--- start of Data extract ---
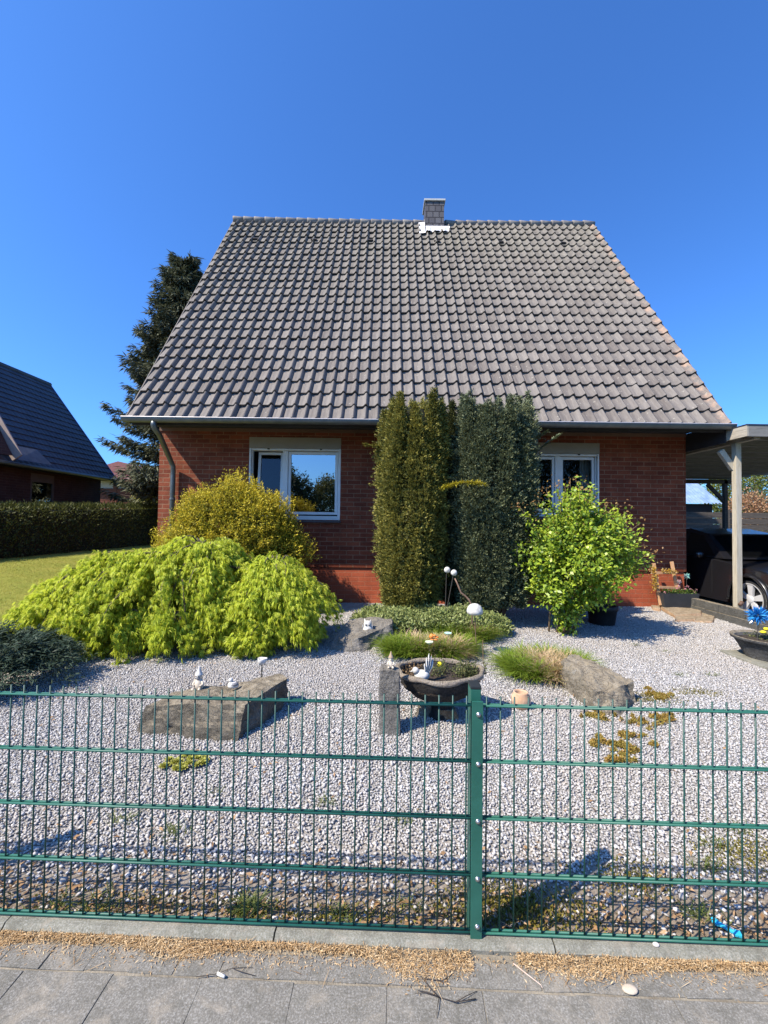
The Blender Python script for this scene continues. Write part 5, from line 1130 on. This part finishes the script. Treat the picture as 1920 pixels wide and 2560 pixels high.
# conifer behind the house
def spruce():
    g = np.random.default_rng(111); Y = 17.5; tip = at(446, 645, Y); cx = tip.x + .3; zt = tip.z
    t = thing('spruce_tree', 'tall dark blue green spruce rising behind the left of the house', 'tree', (cx, Y, 0)); L = Leaves(); wood = MB(); prof_z = np.array([0, .25, .45, .60, .72, .82, .90, .96, 1.0]) * zt; prof_r = np.array([2.2, 2.25, 2.15, 1.9, 1.55, 1.2, .88, .58, .1])
    z = 2.7
    while z < zt - .1:
        rr = np.interp(z, prof_z, prof_r); nb = int(9 + 6 * (1 - z / zt))
        for i in range(nb):
            a = g.uniform(0, 2 * np.pi); r = rr * g.uniform(.62, 1.12) * (1.18 if g.random() < .12 else 1); dirv = np.array([np.cos(a), np.sin(a), 0]); sd_ = np.array([-dirv[1], dirv[0], 0])
            k = int(24 + 70 * r / 3); u = g.uniform(.12, 1, k) ** .75; lift = .25 * (z / zt > .85)
            zz = z + g.normal(0, .08) - .30 * r * u * (1 - .85 * u) * 1.3 + .12 * r * u ** 3 + lift * u * r
            wdt = .30 * r * (1 - u) + .10; off = g.uniform(-1, 1, k) * wdt
            P = np.array([cx, Y, 0]) + dirv * (r * u)[:, None] + sd_ * off[:, None] + UP * zz[:, None]
            d0 = dirv * .7 + sd_ * (off / (wdt + .02) * .6)[:, None]
            for j in range(4):
                L.add(P + g.normal(0, .05, (k, 3)), d0 + rvec(k, g) * .45 - UP * g.uniform(.0, .8, (k, 1)), UP + rvec(k, g) * .7, g.uniform(.16, .36, k), g.uniform(.03, .07, k), .15)
            if r > .5: wood.tube([(cx, Y, z), tuple(np.array([cx, Y, z]) + dirv * r * .5 - UP * .12 * r), tuple(np.array([cx, Y, z]) + dirv * r * .92 - UP * .05 * r)], [.03, .02, .006], 4)
        z += .27 * (1.25 - .5 * z / zt)
    wood.tube([(cx, Y, -.1), (cx + .05, Y, zt * .5), (tip.x + .15, Y, zt - .15)], [.26, .17, .02], 10)
    L.build('crown', leafmat('spruce_needle', [(.1, (.045, .058, .04)), (.5, (.11, .125, .078)), (.85, (.19, .20, .115)), (1, (.27, .26, .14))], .12, .7, .8), t); wood.build('trunk', M_BARK, t, True)
spruce()
def bush(name, label, cat, c, rad, n, size, stops, seed, group=None, core=True):
    g = np.random.default_rng(seed); t = thing(name, label, cat, (c[0], c[1], 0), group); L = Leaves(); d = rvec(n, g); q = g.uniform(.55, 1.05, n) ** .6 * (1 + .13 * np.sin(d[:, 0] * 6 + seed) * np.cos(d[:, 2] * 7 + d[:, 1] * 5))
    tips = np.array(c) + d * np.array(rad) * q[:, None]; tips[:, 2] = np.maximum(tips[:, 2], .1)
    for j in range(9): L.add(tips + g.normal(0, size * 1.3, (n, 3)), d * .5 + rvec(n, g) + UP * .2, rvec(n, g) + UP * .3, g.uniform(size * .7, size * 1.4, n), size * .55, .2)
    L.build('crown', leafmat(name + '_leaf_%d' % seed, stops, .3, .55, .9), t)
    mb = MB()
    for i in range(6):
        a = i * 1.05; mb.tube([(c[0] + .1 * math.cos(a), c[1] + .1 * math.sin(a), -.05), (c[0] + .25 * rad[0] * math.cos(a), c[1] + .25 * rad[1] * math.sin(a), c[2] * .7), (c[0] + .6 * rad[0] * math.cos(a), c[1] + .6 * rad[1] * math.sin(a), c[2] + .3 * rad[2])], [.07, .05, .015], 6)
    mb.build('trunk', M_BARK, t, True); return t
G1 = [(.1, (.07, .10, .02)), (.5, (.17, .20, .04)), (.9, (.30, .32, .08))]
GD = [(.1, (.018, .03, .012)), (.5, (.045, .062, .022)), (.9, (.09, .11, .04))]
p = at(368, 1250, 22); bush('shrub', 'yellow green shrub in the sun between the shed and the house', 'shrub', (p.x, 22, 1.4), (.85, .8, 1.7), 700, .09, [(.1, (.14, .16, .02)), (.5, (.30, .30, .05)), (.9, (.46, .42, .08))], 121)
p = at(378, 1235, 26); bush('shrub', 'dark shrub under the spruce close to the house wall', 'shrub', (p.x, 26, 1.8), (1.5, 1.2, 2.4), 900, .12, GD, 122)

# ------------------------------------------------------------------ carport, car and the things beside it
def m_wood(name, a, b, c3, axis='z'):
    m = mat(name, a, .85, 0, .2); t = NT(m); mp = t.new('ShaderNodeMapping'); t.link(t.coord(), mp.inputs[0]); mp.inputs['Scale'].default_value = (22, 22, 1.5) if axis == 'z' else ((1.5, 22, 22) if axis == 'x' else (22, 1.5, 22))
    f = t.noise(2.2, 6, .7, mp.outputs[0], 1.0); t.color(t.ramp(f, [(.28, a), (.5, b), (.72, c3)])); t.bump(f, .3, .006); return m
M_PW = m_wood('weathered_post_wood', (.32, .28, .21), (.46, .42, .33), (.56, .52, .44)); M_PWX = m_wood('weathered_beam_wood', (.24, .22, .18), (.40, .36, .29), (.52, .48, .40), 'y'); M_PWF = m_wood('grey_fascia_wood', (.13, .13, .125), (.22, .215, .20), (.31, .30, .28), 'x'); M_DW = m_wood('dark_joist_wood', (.05, .045, .04), (.10, .085, .07), (.17, .15, .125), 'x')
PY = 7.05; pL, pR = at(1830, 1300, PY).x, at(1854, 1300, PY).x; pxm = at(1835, 1300, PY).x
cp = thing('carport', 'grey wooden carport with open flat roof at the right of the house', 'carport', (7.5, 9, 0))
ps = .092; pX = at(1830, 1300, PY + ps).x; ptop = at(1840, 1108, PY).z
MB().box(pX, pX + ps, PY, PY + ps, -.1, ptop).build('post', M_PW, cp, False, .006)
FYc = at(1867, 1062, 6.62); fz1 = FYc.z; fz0 = at(1867, 1090, 6.62).z; fX = FYc.x; FYy = 6.62
YB = 13.2; XB = 10.6
lowz = at(1850, 1100, PY).z
MB().box(fX, fX + .03, FYy, 7.06, fz0, fz1).build('side_fascia', M_PWX, cp, False, .003)
MB().box(fX - .0, fX + .03, 7.07, YB, fz0, fz1).build('side_fascia', M_DW, cp)  # same fascia continued in dark wood: shade under the eave put into colour
MB().box(fX + .031, XB, FYy, FYy + .03, fz0 - .005, fz1 - .003).build('front_fascia', M_PWF, cp, False, .003)
MB().box(fX - .01, XB, FYy - .01, YB, fz1 + .002, fz1 + .012).build('roof_edge_strip', M_BOARD, cp)
MB().box(pX + .005, pX + .10, 6.70, YB - .1, ptop + .002, ptop + .13 if ptop + .13 < fz1 - .02 else fz1 - .03).build('side_beam', M_PWX, cp)
br = MB(); a, b = Vector((pX + ps / 2, PY + .09, ptop - .46)), Vector((pX + ps / 2, PY + .62, ptop - .0))
MB().box(5.7225, fX - .002, 7.02, YB, fz0 - .03, EZ + .064).build('gap_filler', M_BOARD, cp)  # dark filler block, added to shut out the sky below the eave
a, b = at(1838, 1172, PY + .05), at(1805, 1126, PY + .05)
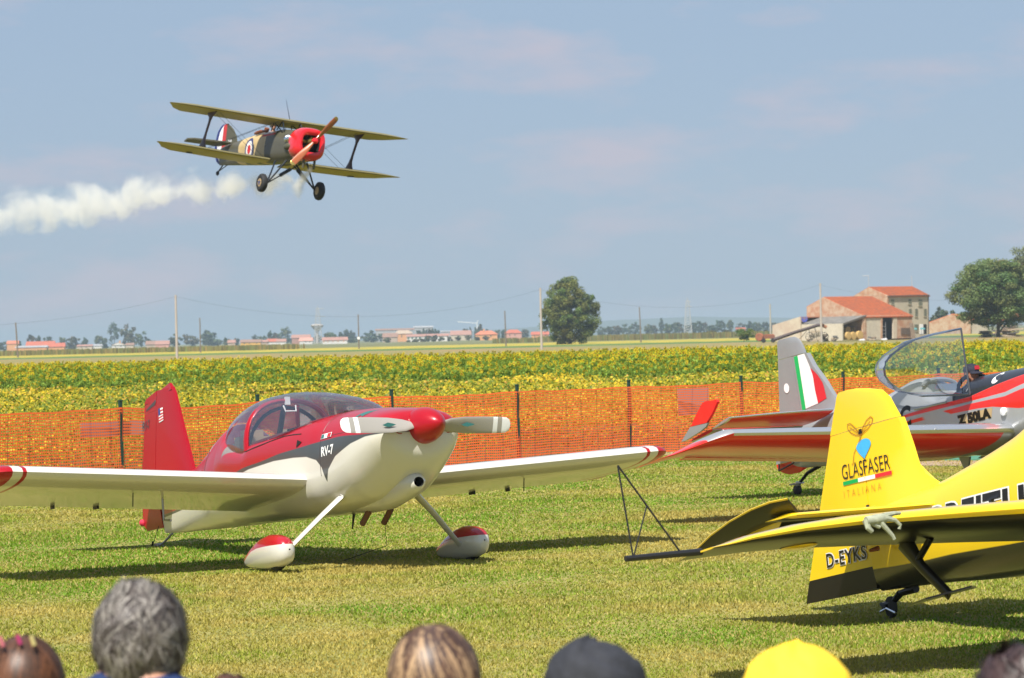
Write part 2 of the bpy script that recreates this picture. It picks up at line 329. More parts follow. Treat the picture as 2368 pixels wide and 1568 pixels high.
def decal(name, polys, parent, mapf, label=None, res=.03):
    """flat print following the skin: list of (material, [(u,v)...])"""
    import bmesh
    bm = bmesh.new(); mats = []
    for m_, pts in polys:
        m_ = M[m_] if isinstance(m_, str) else m_
        if m_ not in mats: mats.append(m_)
        f = bm.faces.new([bm.verts.new((u, v, 0)) for u, v in pts]); f.material_index = mats.index(m_)
    lay = {k_: k_ for k_ in range(len(mats))}
    bmesh.ops.triangulate(bm, faces=bm.faces)
    for _ in range(4):
        e = [e for e in bm.edges if e.calc_length() > res]
        if not e: break
        bmesh.ops.subdivide_edges(bm, edges=e, cuts=1); bmesh.ops.triangulate(bm, faces=[f for f in bm.faces if len(f.verts) > 3])
    for v in bm.verts: k_ = max([f.index if False else lay[f.material_index] for f in v.link_faces] or [0]); v.co = Vector(tuple(float(q) for q in mapf(v.co.x, v.co.y))); v.co.y -= .0016*k_
    me = bpy.data.meshes.new(name); bm.to_mesh(me); bm.free()
    for m_ in mats: me.materials.append(m_)
    return link(bpy.data.objects.new(name, me), parent, label=label)

# ------------------------------------------------------------------ the ground
def strip(name, near, far, m, z=0.0):
    """near / far: lists of (X, Y) from left to right"""
    mb = MB(); n = len(near)
    mb.add([(x, y, z) for x, y in near]+[(x, y, z) for x, y in far], [(i, i+1, n+i+1, n+i) for i in range(n-1)], m)
    return mb.build(name, None, smooth=False, kind='structure')
FENCE = [(-16.3, 38.0), (-14.2, 40.6), (-12.1, 43.4), (-10.05, 46.1), (-8.05, 48.6), (-6.03, 51.1), (-4.10, 53.5), (-2.03, 55.55), (0.07, 57.7), (2.09, 60.0), (4.26, 62.3), (6.40, 64.6), (8.55, 66.9), (10.7, 69.1), (12.85, 71.4), (15.0, 73.7), (17.1, 76.0)]
m_lawn = mat('lawn_soil', (0.20, 0.20, 0.04), 0.95, col2=(0.29, 0.25, 0.07), vscale=1.3, bump=0.5, bscale=40)
m_soil = mat('field_soil', (0.10, 0.09, 0.03), 0.95, var=0.2, vscale=1)
m_tan = mat('dry_stubble', (0.27, 0.185, 0.065), 0.95, col2=(0.20, 0.19, 0.05), vscale=0.04, stretch=(1, 0.25, 1))
m_green = mat('grass_verge', (0.07, 0.14, 0.02), 0.95, var=0.2, vscale=0.05)
m_yel = mat('yellow_crop', (0.50, 0.36, 0.02), 0.95, col2=(0.24, 0.24, 0.03), vscale=0.12, stretch=(1, 0.4, 1))
m_farg = mat('far_fields', (0.15, 0.15, 0.05), 0.95, var=0.3, vscale=0.004)
fe = [(-60, -15)]+FENCE+[(60, 121)]
strip('lawn', [(x, -40) for x, _ in fe], fe, m_lawn)
strip('crop_field_soil', fe, [(x, 200) for x, _ in fe], m_soil)
def wide(y): return [(-y*0.9-60, y), (0, y), (y*0.9+60, y)]
def band(pts): # (px, py) list -> ground points
    return [tuple(ground(px, py)[:2]) for px, py in pts]
strip('stubble_field', [(-400, 200), (-60, 200), (0, 200), (60, 200), (500, 200)], [(-1100, 680), (-300, 640), (0, 620), (300, 610), (1100, 640)], m_tan)
strip('grass_verge', [(-1100, 680), (-300, 640), (0, 620), (300, 610), (1100, 640)], [(-1200, 730), (-300, 700), (0, 720), (300, 720), (1200, 700)], m_green)
strip('yellow_crop_field', [(-1200, 730), (-300, 700), (0, 720), (300, 720), (1200, 700)], [(-1500, 880), (-300, 930), (0, 960), (300, 1010), (1500, 1010)], m_yel)
strip('far_farmland', [(-1500, 880), (-300, 930), (0, 960), (300, 1010), (1500, 1010)], [(-15000, 10500), (-5000, 10500), (0, 10500), (5000, 10500), (15000, 10500)], m_farg)
strip('ground', [(-19000, -2500), (19000, -2500)], [(-19000, 10500), (19000, 10500)], m_farg, -0.25)
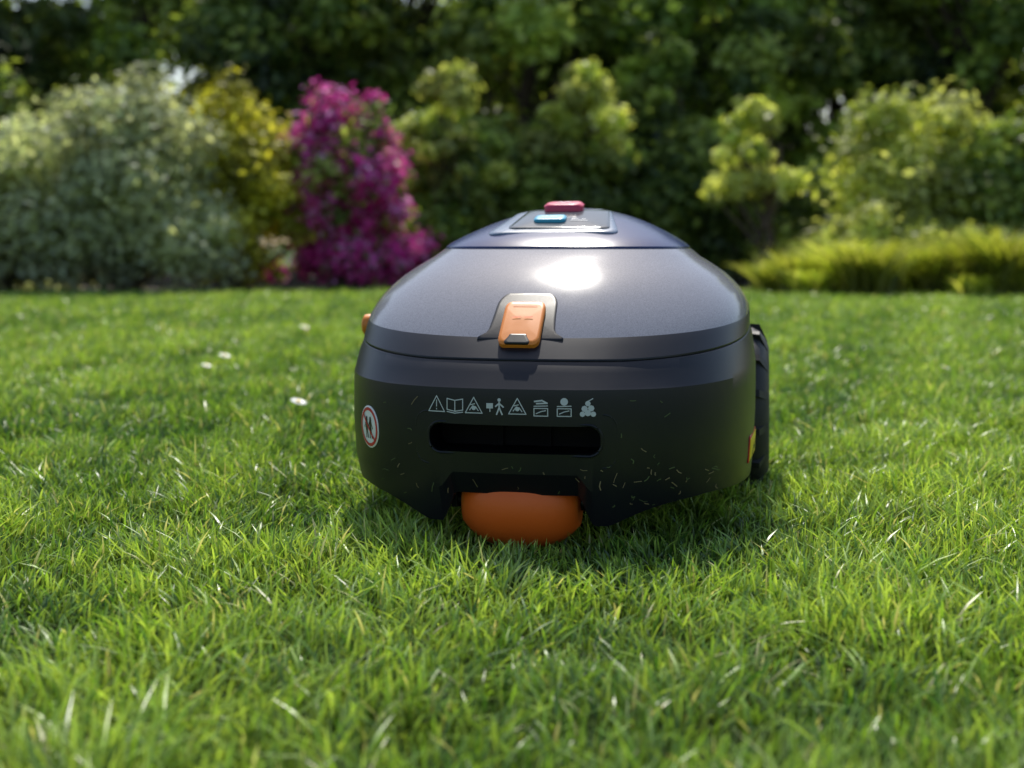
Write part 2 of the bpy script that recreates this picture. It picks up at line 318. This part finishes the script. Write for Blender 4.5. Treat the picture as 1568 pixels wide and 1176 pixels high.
bp=N(nt,'ShaderNodeBump'); bp.inputs['Strength'].default_value=.06; bp.inputs['Distance'].default_value=.0004; nt.links.new(n2.outputs['Fac'],bp.inputs['Height']); nt.links.new(bp.outputs['Normal'],b.inputs['Normal'])
m_shell=m
m_black=plastic('black_plastic',(.010,.0105,.014),.36,.1,1200,spec=.35)
m_in=plastic('dark_recess',(.003,.003,.004),.5,spec=.1)
m_or=plastic('orange_plastic',(.80,.24,.025),.38,.05)
m_or2=plastic('orange_wheel_rubber',(.85,.14,.015),.5,.3,260)
m_red=plastic('red_button',(.60,.03,.10),.3); m_cy=plastic('cyan_button',(.03,.36,.55),.3)
m_fr=plastic('panel_frame',(.15,.20,.29),.28); m_gl=plastic('panel_glass',(.07,.085,.10),.15,spec=.4)
m_ink=plastic('print_white',(.55,.57,.61),.5); m_wh=plastic('sticker_white',(.8,.8,.8),.4); m_sr=plastic('sticker_red',(.60,.02,.03),.4); m_ye=plastic('sticker_yellow',(.85,.60,.02),.4); m_bk=plastic('ink_black',(.01,.01,.01),.4)
m_tyre=plastic('tyre_rubber',(.018,.018,.02),.6,.3,300)
body=pymesh('shell',V,Fc,[m_shell,m_in],mower)
bm=bmesh.new(); bm.from_mesh(body.data); bmesh.ops.recalc_face_normals(bm,faces=bm.faces); bm.to_mesh(body.data); bm.free()
def prism(outline,y0,y1,name,axis='y'):
    n=len(outline); 
    if axis=='y': V=[(p[0],y0,p[1]) for p in outline]+[(p[0],y1,p[1]) for p in outline]
    else: V=[(y0,p[0],p[1]) for p in outline]+[(y1,p[0],p[1]) for p in outline]
    Fc=[tuple(range(n))[::-1],tuple(range(n,2*n))]+[(i,(i+1)%n,n+(i+1)%n,n+i) for i in range(n)]
    o=pymesh(name,V,Fc,[m_shell,m_in],None,smooth=False)
    bm=bmesh.new(); bm.from_mesh(o.data); bmesh.ops.recalc_face_normals(bm,faces=bm.faces)
    for f in bm.faces: f.material_index=1
    bm.to_mesh(o.data); bm.free(); return o
def rrect(cx,cz,hw,hh,r,k=8,top=None):
    pts=[]
    for qx,qz,a0 in [(1,1,0),(-1,1,90),(-1,-1,180),(1,-1,270)]:
        for i in range(k+1):
            a=R(a0+90*i/k); w2=hw if (top is None or qz<0) else top
            pts.append((cx+qx*(w2-r)+math.cos(a)*r,cz+qz*(hh-r)+math.sin(a)*r))
    return pts
SX=-.005
slot=rrect(SX,.1175,.083,.0135,.0115,10)
cut=[prism(slot,-.05,.06,'cut')]
circ=[(.44+.117*math.cos(6.2832*i/64),.104+.117*math.sin(6.2832*i/64)) for i in range(64)]
cut.append(prism(circ,.178,.30,'cut2','x')); cut.append(prism(circ,-.30,-.178,'cut3','x'))
for c_ in cut:
    c_.parent=mower
    md_=body.modifiers.new('b','BOOLEAN'); md_.operation='DIFFERENCE'; md_.object=c_; md_.solver='EXACT'
bpy.context.view_layer.update()
dg=bpy.context.evaluated_depsgraph_get(); nm=bpy.data.meshes.new_from_object(body.evaluated_get(dg)); body.modifiers.clear(); body.data=nm
for c_ in cut: bpy.data.objects.remove(c_)
co_=np.zeros(len(nm.vertices)*3,dtype=np.float32); nm.vertices.foreach_get('co',co_); co_=co_.reshape(-1,3)
x,y,z=co_.T
zb=.2105+.075*np.maximum(0,y-.04); a_=z-zb; b_=(.36-y-.25*np.maximum(0,z-.25))*.6; rr=.022
q=np.hypot(np.maximum(rr-a_,0),np.maximum(rr-b_,0)); pan=np.where((a_>-.05),rr-q,-.05)
at_=nm.attributes.new('panel','FLOAT','POINT'); at_.data.foreach_set('value',pan.astype(np.float32))
at_=nm.attributes.new('cap','FLOAT','POINT'); at_.data.foreach_set('value',(z>.2984).astype(np.float32))
nm.polygons.foreach_set('use_smooth',[True]*len(nm.polygons)); nm.update(); nm.set_sharp_from_angle(angle=R(17))
class Pj:
    def __init__(s,o,d,r,u): s.o,s.d,s.r,s.u=Vector(o),Vector(d).normalized(),Vector(r).normalized(),Vector(u).normalized()
    def __call__(s,a,b,off=0):
        p=s.o+s.r*a+s.u*b; h=bvh.ray_cast(p,s.d)
        if h[0] is None: return p+s.d*.6
        n_=h[1] if h[1].dot(s.d)<0 else -h[1]
        return h[0]+n_*off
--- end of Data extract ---
Can you repeat, word for word, every line above from the one containing "1568 pixels high." down to the one containing "return link(bpy.data.objects.new(name, me), parent, label=label)", including both?

Write part 2 of the bpy script that recreates this picture. It picks up at line 329. More parts follow. Treat the picture as 2368 pixels wide and 1568 pixels high.
def decal(name, polys, parent, mapf, label=None, res=.03):
    """flat print following the skin: list of (material, [(u,v)...])"""
    import bmesh
    bm = bmesh.new(); mats = []
    for m_, pts in polys:
        m_ = M[m_] if isinstance(m_, str) else m_
        if m_ not in mats: mats.append(m_)
        f = bm.faces.new([bm.verts.new((u, v, 0)) for u, v in pts]); f.material_index = mats.index(m_)
    lay = {k_: k_ for k_ in range(len(mats))}
    bmesh.ops.triangulate(bm, faces=bm.faces)
    for _ in range(4):
        e = [e for e in bm.edges if e.calc_length() > res]
        if not e: break
        bmesh.ops.subdivide_edges(bm, edges=e, cuts=1); bmesh.ops.triangulate(bm, faces=[f for f in bm.faces if len(f.verts) > 3])
    for v in bm.verts: k_ = max([f.index if False else lay[f.material_index] for f in v.link_faces] or [0]); v.co = Vector(tuple(float(q) for q in mapf(v.co.x, v.co.y))); v.co.y -= .0016*k_
    me = bpy.data.meshes.new(name); bm.to_mesh(me); bm.free()
    for m_ in mats: me.materials.append(m_)
    return link(bpy.data.objects.new(name, me), parent, label=label)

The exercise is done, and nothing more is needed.